Agis seulement d’après la maxime grâce à laquelle tu peux vouloir en même temps qu’elle devienne une loi universelle.

Par exemple, puis-je vouloir que tous les êtres humains mentent ? Bien évidemment que non, puisque cela détruirait la confiance que nous pouvons avoir les uns dans les autres, bref toute vie sociale possible… C’est ainsi que Kant formule donc le principe moral fondamental ou « loi morale ». Selon Kant, les lois de la raison sont universelles et ne souffrent aucune exception : il est donc contradictoire de vouloir agir de telle manière et de ne pas vouloir que tous les êtres raisonnables agissent de même.

Un premier cas de contradiction concerne les règles qui s’appliquent aux engagements passés et à la confiance réciproque entre les personnes. Exemple : puis-je vouloir  que personne ne rembourse ses emprunts, comme je le fais moi-même ? Non, car si c’était le cas, plus personne ne pourrait faire d’emprunt. C’est parce que tous (ou presque…) nous respectons l’obligation de rembourser ses emprunts que je peux contracter moi-même un emprunt.

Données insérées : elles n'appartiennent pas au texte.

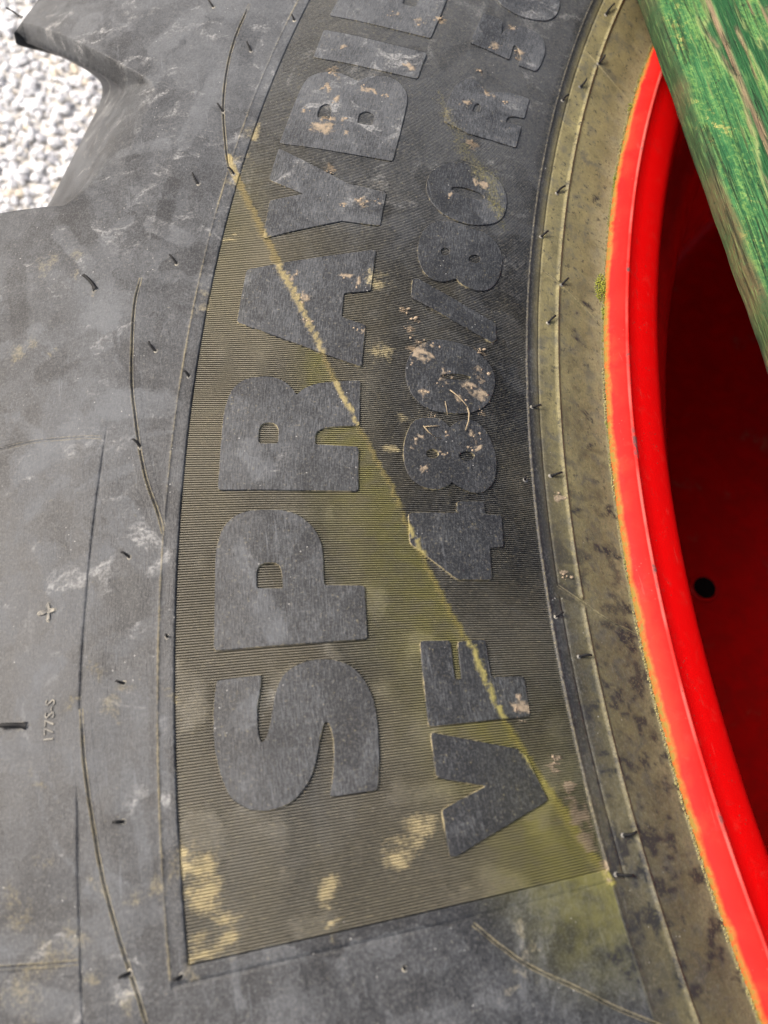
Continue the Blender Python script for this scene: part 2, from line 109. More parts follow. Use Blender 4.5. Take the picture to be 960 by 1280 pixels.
def strip(X, Y, L):
    near = np.full(X.shape, 9.0); best = np.full(X.shape, 9.0); side = np.zeros(X.shape); dd = np.full(X.shape, 9.0)
    for p, q in zip(L[:-1], L[1:]):
        vx, vy = q[0]-p[0], q[1]-p[1]; l2 = vx*vx+vy*vy
        t = np.clip(((X-p[0])*vx + (Y-p[1])*vy)/l2, 0, 1)
        dx, dy = X-p[0]-t*vx, Y-p[1]-t*vy
        d = np.hypot(dx, dy); w = p[2]*(1-t)+q[2]*t
        c = d < near
        side = np.where(c, np.sign(vx*dy-vy*dx), side); dd = np.where(c, d, dd); near = np.where(c, d, near); best = np.minimum(best, d/w)
    return best, dd*side
def blobs(X, Y, L, hard=.6):
    m = np.zeros(X.shape)
    for b in L:
        sel = (np.abs(X-b[0]) < 2*b[2]) & (np.abs(Y-b[1]) < 2*b[2])
        if not sel.any(): continue
        d = np.hypot(X[sel]-b[0], Y[sel]-b[1])/b[2]
        m[sel] = np.maximum(m[sel], 1-sm(hard, 1.35, d))
    return m

def masks(r, a, top=False):
    X = r; Y = a*.8
    wx = (fbm(X*260, Y*260, 3)-.5)*.008; wy = (fbm(X*260+50, Y*260+31, 3)-.5)*.008
    Xw, Yw = X+wx, Y+wy
    d1, s1 = strip(X+.22*wx, Y+.22*wy, STREAK)
    d2, s2 = strip(Xw, Yw, STREAK2)
    d3, s3 = strip(Xw, Yw, MUDSTRIP)
    crisp = np.clip(np.where(s1*SIDE < 0, d1*2.6, d1*1.0), 0, 9)               # sharp on the inner side, fading outwards
    moss = np.clip((.62+.65*fbm(X*190, Y*190, 3))*(1-sm(.15, 1.0, crisp*1.25)) + .4*(1-sm(.1, 1.6, d2)), 0, 1)
    along = sm(.79, .775, X)                                   # below the A the streak bleeds outwards
    moss = np.maximum(moss, (1-sm(.0004, .0014, np.abs(s1)))*(.75+.4*fbm(X*300, Y*300, 2))*(d1 < 8))
    haze = (1-sm(.0, .045, np.abs(s1)))*(s1*SIDE > 0)*along*(X > PIN)*.9*(0. if top else 1.)
    pan = (X > PIN) & (X < POUT) & (a > PHI0)
    low = sm(.10, -.02, a)
    moss2 = np.clip(haze + (.15 if top else .5)*low*sm(.745, .70, X)*pan + .25*sm(.20,.30,a)*sm(.80,.818,X)*pan*sm(.36,.30,a), 0, 1)
    tan = (.62+.38*pan)*blobs(Xw, Yw, TANB, .1)*(.45+.9*fbm(X*420, Y*420, 3))
    lines = np.exp(-((X-.6838)/.0005)**2)*.55+np.exp(-((X-.8252)/.0004)**2)*.6*fbm(X*50, Y*60, 2)*2*(a > -.026)+.6*np.exp(-((X-PIN+.0004)/.0003)**2)*(a > PHI0)
    tan = np.maximum(tan, lines*(not top))
    mud = blobs(Xw, Yw, MUDB, .35)
    mud = np.clip(mud*(.2+1.7*fbm(X*520, Y*520, 3))-.2, 0, 1)
    mud = np.clip(mud + .8*(1-sm(.4, 1.3, d3))*sm(.35, .6, fbm(X*300, Y*300, 3)), 0, 1)
    big = fbm(X*28, Y*14, 4); med = fbm(X*95, Y*70, 4)
    film = np.where(X > POUT, .33+.28*(big-.5)+.26*(med-.5), .30+.2*(big-.5)+.2*(med-.5))
    film = film + .20*sm(.20, .45, a)*(X > .7)
    film = film + .2*sm(.25, .38, a)*pan
    film = np.where(X < PIN, .10, film)
    if top: film = film - .01 - .16*sm(.775, .745, X) - .09*sm(.22, .36, a)*(X > .72) - .06*sm(.22, .36, a)*sm(.775, .745, X)
    for g_, L_ in ((.22, FILMP), (-.18, FILMN)):
        for sg in L_:
            x0_, x1_ = sg[:, 0].min()-.03, sg[:, 0].max()+.03; y0_, y1_ = sg[:, 1].min()-.03, sg[:, 1].max()+.03
            sel = (X > x0_) & (X < x1_) & (Y > y0_) & (Y < y1_)
            if not sel.any(): continue
            d_, _ = strip(X[sel]+.18*wx[sel], Y[sel]+.18*wy[sel], sg)
            film[sel] += g_*(1-sm(.86, 1.04, d_))*(.35+1.2*fbm(X[sel]*150, Y[sel]*150, 2))
    # smears left by boots and straps: slanted bands of lighter and darker film
    for (x0, y0, ang, w, g) in SMEARS:
        u = (Xw-x0)*math.cos(ang)+(Yw-y0)*math.sin(ang); v = -(Xw-x0)*math.sin(ang)+(Yw-y0)*math.cos(ang)
        film = film + g*(1-sm(w*.6, w, np.abs(v)))*(1-sm(.6, 1, np.abs(u)/(w*4)))
    bead = np.clip(sm(PIN-.001, .690, X)*(.35+.65*sm(.02, .35, a)) + sm(.6915, .682, X)*.55 + .45*sm(.06, -.01, a)*(X < PIN), 0, 1)
    bead = np.clip(bead*(.72+.5*(fbm(X*150, Y*90, 3)-.4))*(.75+.35*sm(.0, .40, a)), 0, 1)
    rimedge = np.maximum(.9*sm(.6632, .6618, X+(fbm(X*100, Y*200, 2)-.5)*.0012), (.25+.5*sm(.1, .4, a))*sm(.672, .662, X+(fbm(X*100, Y*200, 2)-.5)*.008))
    dark = np.clip(blobs(Xw, Yw, DARKB, .3)*1.2*sm(.33, .5, fbm(X*700, Y*500, 3)), 0, 1)
    dark = np.maximum(dark, sm(.55, .64, fbm(X*380, Y*300, 4)*.6+fbm(X*120, Y*80, 3)*.4)*sm(.32, .0, a)*(X < PIN)*.95)
    bead = bead*(.62+.38*sm(-.08, .30, a))
    return (moss, np.clip(tan, 0, 1), mud), (np.clip(film, 0, 1), bead, dark), (moss2, rimedge, pan*np.clip((1-.75*sm(.25, .36, a))*1.0*(.45+.45*sm(.775, .81, X)*sm(.05, .18, a)+.35*(1-sm(.0, .035, np.abs(s1)))*(s1*SIDE > 0)-.25*sm(.765, .74, X)*sm(.03, .12, a)+.5*(fbm(X*60, Y*30, 3)-.5)), .08, 1))
SIDE = 1
SMEARS = [(.868,.137,-.6,.006,.25),(.872,.118,.55,.009,-.14),(.845,.072,-.85,.007,-.22),(.853,.066,-.85,.006,.2),(.875,.20,.3,.012,.12),
          (.90,.27,.5,.01,.15),(.86,.04,.2,.006,.12),(.85,.16,1.2,.012,.12),(.84,.20,.1,.008,-.1),(.885,.24,1.0,.007,-.15),(.84,-.005,1.4,.006,.15),(.78,-.03,1.3,.006,-.12),(.73,-.032,.2,.008,-.1)]

# ------------------------------------------------------------------ object helpers
col = scene.collection
def new_obj(name, mesh, mat=None, parent=None):
    o = bpy.data.objects.new(name, mesh)
    col.objects.link(o)
    if parent is not None: o.parent = parent
    if mat is not None and mesh is not None: mesh.materials.append(mat)
    return o
def tag(o, label=None, cat=None, group=None, kind=None):
    if label: o["label"] = label
    if cat: o["category"] = cat
    if group: o["group"] = group
    if kind: o["kind"] = kind
    return o
def mesh_np(name, verts, faces, smooth=True):
    """faces: (n,4) or (n,3) int array"""
    me = bpy.data.meshes.new(name)
    verts = np.asarray(verts, np.float32).reshape(-1, 3); faces = np.asarray(faces, np.int32)
    k = faces.shape[1]; n = len(faces)
    me.vertices.add(len(verts)); me.vertices.foreach_set("co", verts.ravel())
    me.loops.add(n*k); me.loops.foreach_set("vertex_index", faces.ravel())
    me.polygons.add(n); me.polygons.foreach_set("loop_start", np.arange(0, n*k, k, dtype=np.int32))
    me.polygons.foreach_set("loop_total", np.full(n, k, np.int32))
    me.polygons.foreach_set("use_smooth", np.full(n, smooth, bool))
    me.update(calc_edges=True); me.validate()
    return me
def grid_faces(nr, nc, closed=False):
    i, j = np.meshgrid(np.arange(nr-1), np.arange(nc if closed else nc-1), indexing='ij')
    j2 = (j+1) % nc
    return np.stack([i*nc+j, i*nc+j2, (i+1)*nc+j2, (i+1)*nc+j], -1).reshape(-1, 4)
def set_vec(me, name, xyz):
    at = me.attributes.new(name, 'FLOAT_VECTOR', 'POINT')
    at.data.foreach_set("vector", np.stack(xyz, -1).astype(np.float32).ravel())
def put_masks(me, r, a, top=False, wall=None):
    m1, m2, m3 = masks(r, a, top)
    if wall is not None: m1 = (m1[0], np.maximum(m1[1], wall), m1[2])
    set_vec(me, "mk1", m1); set_vec(me, "mk2", m2); set_vec(me, "mk3", m3)
    set_vec(me, "rp", (a*.8, r, 0*r))

# ------------------------------------------------------------------ node helpers
class NT:
    def __init__(s, name):
        s.m = bpy.data.materials.new(name); s.m.use_nodes = True
        s.t = s.m.node_tree; s.n = s.t.nodes
        s.b = s.n["Principled BSDF"]
    def lk(s, a, b): s.t.links.new(a, b)
    def val(s, sock, v):
        if isinstance(v, bpy.types.NodeSocket): s.lk(v, sock)
        elif isinstance(v, (int, float)): sock.default_value = v
        else: sock.default_value = tuple(v) if len(v) == len(sock.default_value) else tuple(v)+(1,)
    def math(s, op, a, b=0, c=None, clamp=False):
        n = s.n.new("ShaderNodeMath"); n.operation = op; n.use_clamp = clamp
        s.val(n.inputs[0], a); s.val(n.inputs[1], b)
        if c is not None: s.val(n.inputs[2], c)
        return n.outputs[0]
    def mix(s, f, a, b):
        n = s.n.new("ShaderNodeMix"); n.data_type = 'RGBA'
        s.val(n.inputs[0], f); s.val(n.inputs[6], a); s.val(n.inputs[7], b)
        return n.outputs[2]
    def noise(s, vec, scale, detail=4, rough=.55, dist=0):
        n = s.n.new("ShaderNodeTexNoise"); s.lk(vec, n.inputs["Vector"])
        n.inputs["Scale"].default_value = scale; n.inputs["Detail"].default_value = detail
        n.inputs["Roughness"].default_value = rough; n.inputs["Distortion"].default_value = dist
        return n.outputs[0]
    def voro(s, vec, scale, feat='F1', rand=1.0):
        n = s.n.new("ShaderNodeTexVoronoi"); n.feature = feat; s.lk(vec, n.inputs["Vector"])
        n.inputs["Scale"].default_value = scale; n.inputs["Randomness"].default_value = rand
        return n.outputs
    def ramp(s, f, lo, hi, a=0., b=1.):
        n = s.n.new("ShaderNodeMapRange"); n.interpolation_type = 'SMOOTHSTEP'
        s.val(n.inputs[0], f); n.inputs[1].default_value = lo; n.inputs[2].default_value = hi
        n.inputs[3].default_value = a; n.inputs[4].default_value = b
        return n.outputs[0]
    def attr(s, name):
        n = s.n.new("ShaderNodeAttribute"); n.attribute_name = name
        return n.outputs["Vector"]
    def sep(s, v):
        n = s.n.new("ShaderNodeSeparateXYZ"); s.lk(v, n.inputs[0]); return n.outputs
    def vscale(s, v, sc):
        n = s.n.new("ShaderNodeVectorMath"); n.operation = 'MULTIPLY'; s.lk(v, n.inputs[0]); n.inputs[1].default_value = sc
        return n.outputs[0]
    def obj(s):
        return s.n.new("ShaderNodeTexCoord").outputs["Object"]
    def bump(s, h, strength, dist):
        n = s.n.new("ShaderNodeBump"); n.inputs["Strength"].default_value = strength; n.inputs["Distance"].default_value = dist
        s.lk(h, n.inputs["Height"]); s.lk(n.outputs[0], s.b.inputs["Normal"])
    def out(s, color=None, rough=None, spec=None):
        if color is not None: s.val(s.b.inputs["Base Color"], color)
        if rough is not None: s.val(s.b.inputs["Roughness"], rough)
        if spec is not None: s.val(s.b.inputs["Specular IOR Level"], spec)
        return s.m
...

La contradiction est donc ici que l’universalisation du principe d’action rendrait la réalisation de l’action impossible.

Autre cas : celui du suicide ou du meurtre : puis-je vouloir que de telles pratiques soient universalisées ? Non, car la volonté d’universaliser ces actions équivaudrait pour l’humanité à se détruire elle-même.

Dernier cas : refuser de venir en aide à quelqu’un dans le besoin. Autant les devoirs précédents étaient absolument in conditionnels, autant celui-ci (venir en aide à autrui) ne constitue pas un devoir strict et absolu, mais un devoir au sens large. Ce qui n’empêche pas une contradiction : un jour ou l’autre, en effet, j’aurai besoin de l’assistance d’autrui. Dans ce cas, donc, la contradiction réside dans le fait que tout être raisonnable ne peut vouloir que tous agissent comme il le fait lui-même, car cela irait à l’encontre des intérêts de tout être raisonnable. Nous avons donc un devoir de bienveillance envers autrui.

Au fond, le principe d’universalisation oblige l’agent moral à adopter un point de vue non subjectif et non égoïste, c’est-à-dire un point de vue acceptable par tout être raisonnable. Le point de vue moral est celui de l’impartialité, de la réversibilité et de la réciprocité. Il s’agit d’un point de vue purement rationaliste, puisque c’est l’interdiction de se contredire qui assure que la personne a bien respecté le point de vue moral.

On comprend mieux maintenant le paradoxe énoncé au début de cette présentation, celui d’une volonté libre et autonome qui se donne à elle-même la loi à laquelle elle est soumise. C’est en effet ma raison qui me permet de vérifier la validité du principe d’action qui est le mien.

En résumé, les trois énonciations du principe d’universalisation déterminent qu’un principe d’action n’est pas moral si :

+ l’universalisation du principe rendrait l’action impossible ;

+ l’universalisation de l’action entraînerait la destruction de l’humanité ;

+ l’universalisation de l’action irait à l’encontre des intérêts fondamentaux de tout être raisonnable.

La suprématie accordée à la notion de devoir fait de l’éthique de Kant le modèle de ce qu’on appelle une conception « déontologique » de la morale (deon = devoir, en grec). Pour Kant, ce ne sont ni les buts de nos actions, ni leurs conséquences qui importent, mais leur conformité au devoir moral. Il faut toujours établir si une action est juste avant de considérer ses buts.